Saturday, November 11, 2006

Go to the Red Light

I drive a lot of miles in my job. Without fail, asking for directions insures arriving at the correct place. New employees believe with the advent of Yahoo Maps, MapQuest or Google Maps, there is no need to ask the customer for directions. This belief is what led us to an “address” in the middle of a landing strip of a rural airport in Alabama.

Have I mentioned most of my driving is rural? Rural driving landmarks are much different than metropolitan landmarks. A city driver will tell you; “Take J Street towards the Capitol. After you cross 10th Street take a left, this will be 9th Street. We are in the 4th office building on the right.

Once, an Arizona the farmer gave me these directions, I kid you not.

“You know where that bar, the XXX is?” Well you go south on that road to the Indian Reservation. After you cross the railroad tracks, and it turns into a dirt road. Go about 5 miles. You’ll come to a wash. If we haven’t had a monsoon rain, you should be able to cross it with no problem, but watch out for that sandy spot, you don’t want to get stuck in it. Once you get through the wash, you’ll see a dirt road off to the right. Not the one that’s faint dirt tract, but the one that looks like a frequently used road. Take this to where the really big cactus use to be. Turn left. After another ¼ of a mile, you’ll think you’re lost – but really, you’re not. Just keep going, in another mile you’ll see the irrigation pump and the cotton field. I’ll meet you there”

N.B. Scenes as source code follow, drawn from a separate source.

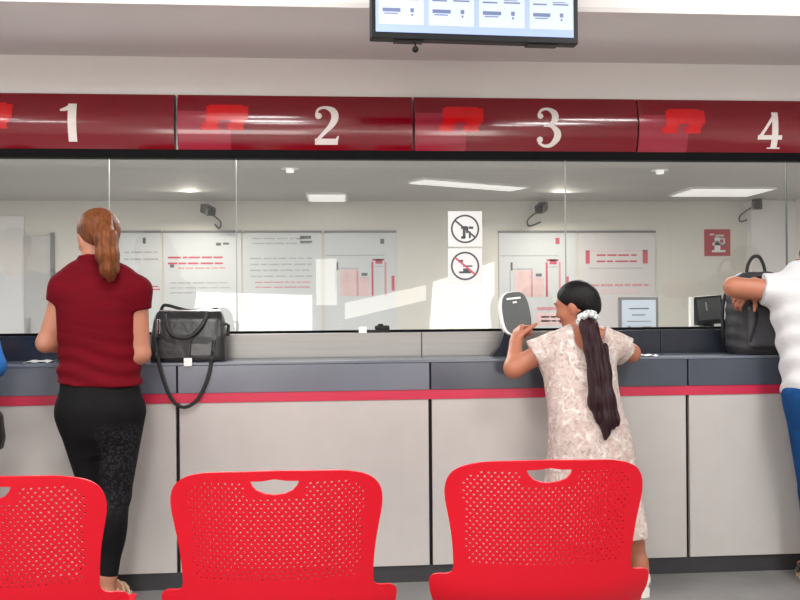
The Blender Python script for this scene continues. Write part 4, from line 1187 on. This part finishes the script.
def person_white():
    Y = 3.60
    org = W(828, 400, Y); ox = org.x
    C = lambda px, py, y=0.0: (lambda v: (v.x - ox, y, v.z))(W(px, py, Y + y))
    hc = C(819, 262, .17); Rh = rot(20, 14, 2)
    shL = C(790, 292, .10); shR = (.19, .10, shL[2])
    elL = C(734, 287, .15)
    wrL = (shL[0] + .02, .24, shL[2] - .03)
    elR = (.06, .20, 1.20); wrR = C(752, 285, .215)
    kL, kR = C(817, 492, .04), (.12, .04, .46)
    aL, aR = C(819, 572, -.01), (.13, 0, .10)
    rows = [(.66, .0, -.0, .04, .05), (.74, .0, .0, .15, .11), (.80, .0, -.01, .176, .125), (.86, .0, -.005, .178, .122), (.95, .0, .01, .172, .115), (1.05, .0, .03, .175, .115), (1.18, .0, .06, .185, .12), (1.28, .0, .08, .19, .115), (1.34, .0, .09, .17, .09), (1.40, .0, .1, .08, .06)]
    torso = loft(rows, 2.4)
    shoulders = uni(cap((-.07, .095, 1.365), shL, .058, .056), cap((.07, .095, 1.365), shR, .058, .056), k=.02)
    tor = uni(torso, (shoulders, .06))
    neck = cap((0, .1, 1.36), (hc[0], hc[1] - .025, hc[2] - .05), .06, .056)
    armL = uni(cap(shL, elL, .052, .044), (cap(elL, wrL, .043, .03), .02)); armR = uni(cap(shR, elR, .05, .042), (cap(elR, wrR, .042, .03), .02))
    legL = uni(cap((-.09, -.005, .86), kL, .1, .066), (cap(kL, aL, .062, .04), .02)); legR = uni(cap((.09, -.005, .86), kR, .1, .066), (cap(kR, aR, .062, .04), .02))
    fL = foot_fn(aL[0], aL[1] + .04, .025, -18, 1.05); fR = foot_fn(aR[0], aR[1] + .04, .025, -8, 1.05)
    hR = hand_fn(wrR, (-.75, -.15, -.55), (-.45, -.75, .5), -1, (40, 45, 25), 1.0)
    hL = hand_fn(wrL, (.9, .1, .1), (0, -.6, .8), +1, (15, 25, 20), 1.05)
    head = head_fn(hc, Rh, 1.03)
    body = uni(tor, (neck, .04), (head, .025), (armL, .03), (armR, .015), (legL, .03), (legR, .03), (fL, .03), (fR, .03), (hL, .012), (hR, .010))
    o = mesh_sdf('person', body, (-.5, -.26, -.01), (.4, .5, 1.68), .006, M['skin_tan'])
    o.location = (ox, Y, 0)
    tag(o, 'person in white tee and blue jeans leaning an arm against the backpack', 'person')
    eyes(o, hc, Rh, 1.03)
    def sl(f, shp, elp, t): return inter(f, plane(np.array(shp) * (1 - t) + np.array(elp) * t, np.array(elp) - np.array(shp)))
    fold = lambda P: .004 * np.sin(P[:, 2] * 60 + 25 * P[:, 0] + 2 * np.sin(P[:, 1] * 18))
    top0 = uni(infl(tor, .014), (sl(infl(cap(shL, elL, .056, .056), .016), shL, elL, .50), .04), (sl(infl(cap(shR, elR, .056, .054), .016), shR, elR, .5), .03))
    top0 = sub(top0, cap((0, .11, 1.44), (0, .13, 1.40), .062, .06), .01)
    top = inter(lambda P: top0(P) + fold(P), plane((0, 0, .85), (0, .05, -1)))
    mesh_sdf('white_tee', top, (-.5, -.26, .8), (.45, .4, 1.5), .006, M['tee_white'], o)
    jn = uni(infl(inter(torso, plane((0, 0, .865), (0, 0, 1))), .004), (infl(legL, .009), .03), (infl(legR, .009), .03), (cap(kL, np.array(aL) + P3((0, .005, 0)), .074, .058), .01), (cap(kR, np.array(aR) + P3((0, .005, 0)), .074, .058), .01))
    jn = inter(jn, plane((0, 0, .11), (0, 0, -1)))
    mesh_sdf('jeans', jn, (-.4, -.26, .08), (.4, .3, 1.0), .007, M['jeans'], o)
    hair = inter(inter(ell((0, -.016, .03), (.080, .098, .086)), plane((0, .056, .035), (0, .75, -.66)), .02), plane((0, -.02, -.05), (0, .3, -1)), .02)
    mesh_sdf('hair', xf(lambda P: hair(P / 1.03) * 1.03, Rh, hc), (-.25, -.1, 1.3), (.25, .4, 1.7), .006, M['hair_black'], o)
    for a, yw in ((aL, -18), (aR, -8)):
        s_ = sole('sandal', o, a[0], a[1] + .04, yw, .03, .025, M['sandal'], 1.06)
        R = Matrix.Translation((a[0], a[1] + .04, .025)) @ Matrix.Rotation(math.radians(yw), 4, 'Z')
        bm = bmesh.new()
        tube(bm, [R @ Vector((.048 * math.cos(q), .09, .062 * math.sin(q))) for q in [math.pi * k / 10 for k in range(11)]], .009, 6)
        obj('strap', bm, M['shoe_dark'], s_, True)
person_white()

def person_blue():
    Y = 3.58
    ox = W(-78, 400, Y).x
    C = lambda px, py, y=0.0: (lambda v: (v.x - ox, y, v.z))(W(px, py, Y + y))
    hc = (0, .08, 1.56); Rh = rot(0, 14)
    shL, shR = (-.18, .03, 1.36), (.18, .03, 1.36)
    elR = C(-8, 366, .0); elL = (-.24, .0, 1.08); wrR = (.07, .26, 1.066); wrL = (-.08, .26, 1.066)
    rows = [(.66, 0, 0, .04, .05), (.74, 0, 0, .14, .11), (.82, 0, 0, .172, .125), (.90, 0, 0, .17, .12), (1.0, 0, .01, .155, .11), (1.15, 0, .02, .165, .115), (1.28, 0, .02, .175, .11), (1.35, 0, .02, .15, .09), (1.41, 0, .03, .075, .06)]
    torso = loft(rows, 2.3)
    tor = uni(torso, (cap((-.07, .02, 1.38), shL, .055, .05), .05), (cap((.07, .02, 1.38), shR, .055, .05), .05))
    legs = [uni(cap((s * .088, 0, .86), (s * .1, .03, .47), .095, .06), (cap((s * .1, .03, .47), (s * .1, 0, .10), .058, .037), .02)) for s in (-1, 1)]
    feet = [foot_fn(s * .1, .035, .02, -s * 8) for s in (-1, 1)]
    arms = [uni(cap(a, b, .044, .037), (cap(b, c, .037, .027), .02)) for a, b, c in ((shL, elL, wrL), (shR, elR, wrR))]
    hands = [hand_fn(wrL, (.35, .9, -.1), (0, .1, 1), 1, (12, 20, 14)), hand_fn(wrR, (-.35, .9, -.1), (0, .1, 1), -1, (12, 20, 14))]
    neck = cap((0, .02, 1.38), (0, .06, 1.50), .055, .052)
    body = uni(tor, (neck, .04), (head_fn(hc, Rh), .025), *[(a, .03) for a in arms], *[(l, .03) for l in legs], *[(f, .03) for f in feet], *[(h_, .012) for h_ in hands])
    o = mesh_sdf('person', body, (-.4, -.26, -.01), (.4, .5, 1.72), .007, M['skin_tan'])
    o.location = (ox, Y, 0)
    tag(o, 'person mostly out of view at the far left, only a blue sleeve showing', 'person')
    eyes(o, hc, Rh)
    lim = [inter(infl(a, .014), plane(np.array(w_) * .8 + np.array(e_) * .2, np.array(w_) - np.array(e_))) for a, e_, w_ in ((arms[0], elL, wrL), (arms[1], elR, wrR))]
    top = inter(uni(infl(tor, .013), (lim[0], .03), (lim[1], .03)), plane((0, 0, .88), (0, 0, -1)))
    mesh_sdf('blue_shirt', top, (-.4, -.26, .8), (.4, .45, 1.5), .007, M['shirt_blue'], o)
    jn = inter(uni(infl(inter(torso, plane((0, 0, .92), (0, 0, 1))), .008), *[(infl(l, .012), .03) for l in legs]), plane((0, 0, .09), (0, 0, -1)))
    mesh_sdf('trousers', jn, (-.4, -.26, .06), (.4, .3, 1.0), .008, M['trouser_grey'], o)
    hair = inter(inter(ell((0, -.016, .03), (.080, .098, .086)), plane((0, .056, .035), (0, .75, -.66)), .02), plane((0, -.02, -.05), (0, .3, -1)), .02)
    mesh_sdf('hair', xf(hair, Rh, hc), (-.2, -.15, 1.4), (.2, .3, 1.72), .007, M['hair_black'], o)
    for s, f in zip((-1, 1), feet):
        mesh_sdf('shoe', inter(infl(f, .008), plane((0, 0, .12), (0, .2, 1))), (s * .1 - .1, -.15, 0), (s * .1 + .1, .3, .2), .007, M['shoe_dark'], o)
    # shoulder bag hanging at the hip
    c = C(-18, 424, -.14)
    f = loft([(-.10, 0, 0, .075, .045), (-.06, 0, 0, .082, .055), (.03, 0, 0, .075, .045), (.06, 0, 0, .06, .025)], 3.5)
    b = mesh_sdf('shoulder_bag', f, (-.12, -.08, -.13), (.12, .08, .09), .006, M['leather'])
    b.location = (ox + c[0], Y - .14, c[2])
    tag(b, 'small black bag hanging at the hip of the blue-sleeved person', 'bag')
    bm = bmesh.new(); tube(bm, smooth_path([(.04, 0, .04), (.0, .02, .2), (-.06, .045, .4), (-.10, .07, .57), (-.12, .14, .645), (-.125, .23, .60), (-.12, .27, .5), (-.06, .2, .3), (.0, .1, .15), (.03, .03, .05)], 6), .007, 8); obj('strap', bm, M['nylon_strap'], b, True)
person_blue()

# ------------------------------------------------------------------ light
def area(name, loc, size, power, rotx=0, col=(1, 1, 1), sy=None):
    l = bpy.data.lights.new(name, 'AREA'); l.energy = power; l.size = size; l.color = col
    if sy: l.shape = 'RECTANGLE'; l.size_y = sy
    o = bpy.data.objects.new(name, l); COL.objects.link(o); o.location = loc; o.rotation_euler = (rotx, 0, 0)
    return o
for x in (-3.2, -0.6, 2.0):
    for y in (-1.6, 0.4, 2.2):
        area('hall_light', (x, y, zc - 0.02), 0.6, 36, col=(1, 0.985, 0.965), sy=0.6)
for x in (-3.0, -0.4, 2.2):
    area('office_light', (x, 5.6, z_oc - 0.02), 1.2, 60, col=(1, 0.99, 0.97), sy=0.5)
for px in (190, 560):   # wall-washing spots over the cream patches of the office wall
    v = W(px, 200, 7.75)
    area('office_spot', (v.x, 7.75, z_oc - 0.03), 0.12, 12, rotx=math.radians(-18), col=(1, 0.93, 0.80))

wd = bpy.data.worlds.new('World'); SC.world = wd; wd.use_nodes = True
wd.node_tree.nodes['Background'].inputs[0].default_value = (0.9, 0.95, 1, 1)
wd.node_tree.nodes['Background'].inputs[1].default_value = 0.4

# ------------------------------------------------------------------ camera
cd = bpy.data.cameras.new('Camera'); cam = bpy.data.objects.new('Camera', cd); COL.objects.link(cam)
cd.sensor_width = 36; cd.lens = 36 * F_PX / 800; cd.clip_start = 0.05
right = Vector((CP, -SP, 0)); up = Vector((0, 0, 1)); fwd = Vector((SP, CP, 0))
r2 = right * math.cos(ROLL) - up * math.sin(ROLL); u2 = up * math.cos(ROLL) + right * math.sin(ROLL)
cam.matrix_world = Matrix(((r2.x, u2.x, -fwd.x, 0), (r2.y, u2.y, -fwd.y, 0), (r2.z, u2.z, -fwd.z, CAM_H), (0, 0, 0, 1)))
SC.camera = cam
SC.view_settings.view_transform = 'Standard'
SC.view_settings.look = 'None'
SC.view_settings.exposure = 0.3
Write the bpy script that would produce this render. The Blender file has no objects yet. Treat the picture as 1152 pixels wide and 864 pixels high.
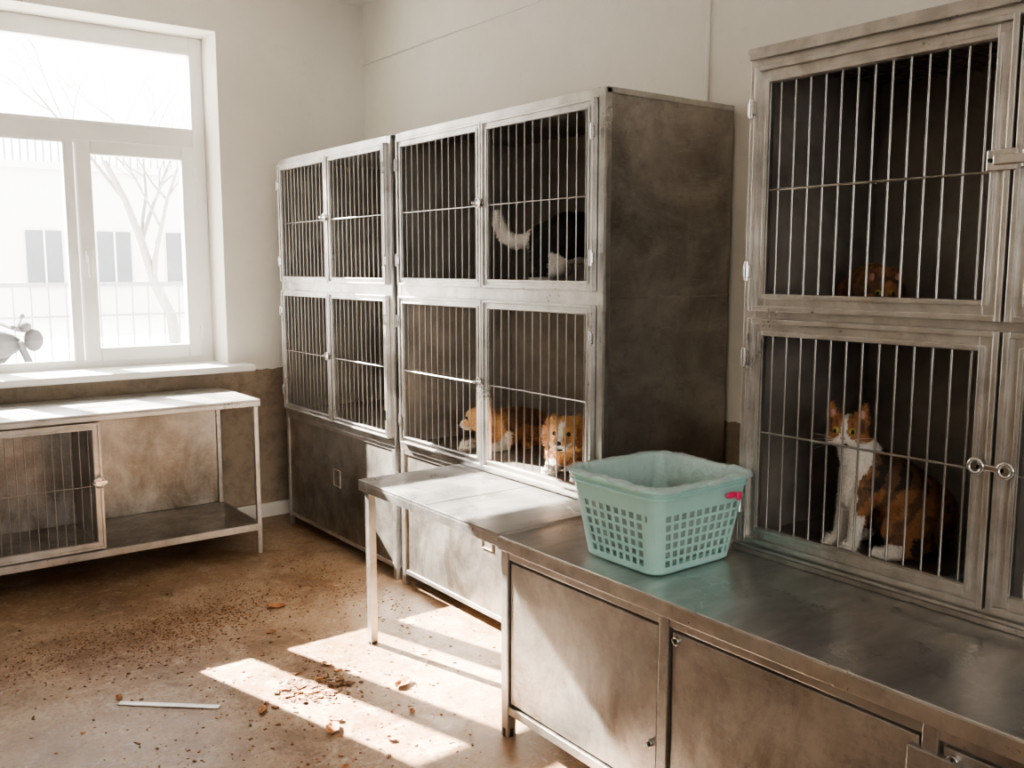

It never occurred to me directions could be influenced by geography and culture. When I first started reading our clients business addresses I thought they were very cryptic. “Where the hell is Colquitt Hwy, 91 West?,” I’d think. And “West of what?” When I’d call to double check the address, they’d say, “Yep, that’s our address.” To this day I’m amazed to see signs in rural Georgia that say, “For Emergencies Dial 9-1-1”. “Like what else would you do?”, I’d think to myself. Not until a year ago did a customer tell me that Georgia had just recently entered the 9-1-1 program. (Note to self, did you know it was something you had to join?) Further, a lot of small towns didn’t want to be involved. Do you know why? Because they didn’t want to have to assign address to everything! How weird is that?

This in part explains why direction giving changed when I started traveling in the south. Many times they include references like this:

“Well, when you come through town there’ll be a flashing-light. Turn right.”

My immediate thought was, “Oh, oh, not spending the night in this town. If they don’t even have proper stop lights, they’re certainly NOT going to have a hotel.”

Sometimes they’d say, “Go to the red-light and turn left”. I always thought I was being witty when I’d say, “What if the light's green?”

The direction giver, however, NEVER laughed. There’d just be dead silence on the other end of the line. I kept up with this amusing question, until this summer. Somewhere in the middle of Arkansas it happened. I came to the stop-light. It only had one light. Not just one stop light in the town, there was just ONE COLOR in the stop light. It was red. No green, no yellow. Just red. Boy did I feel stupid.

I’m continually amazed at how different life is in other places than in California. Home of the automobile, where the first freeways were started, where in the 30’s there were “Motor-court” motels, where you'd park right next to your cottage, where all houses have garages, and the idea for Mac Donald’s was born. Now I’m plopped down in an area where homes have no garages, towns don’t have 3 colored stop lights, and homes and buildings don’t have assigned street numbers.

Imagine, “Go to the red light.” – because they only need one color. Who’d a thunk it?


Country Mouse said...

That all sounds so familiar to me, especially the 9-1-1 part. I remember when Mousetown got its first stoplight, and when we got 9-1-1 service. Not only did not everything have addresses prior to that, not even all of the roads had names.

JMom said...

LOL!! so true, about directions in rural areas. I grew up in Los Angeles where all the streets are in an orderly grid. What's parallel here will still be parallel 5 miles down the road. Not so here. They start crossing each other and change names with every bend in the road. We have a street that seems like one street, but it has 3 names depending on which side of town you're on. My hubby swears they layed down the streets on cow paths, ergo the erratic twists and turns :)

Keetha said...

I grew up and live in Mississippi, the very definition of rural. Here folks use the term "red light" and "traffic light" interchangeably. I once got a dear friend from Naples, Florida, very lost by giving her directions that included turning at a red light.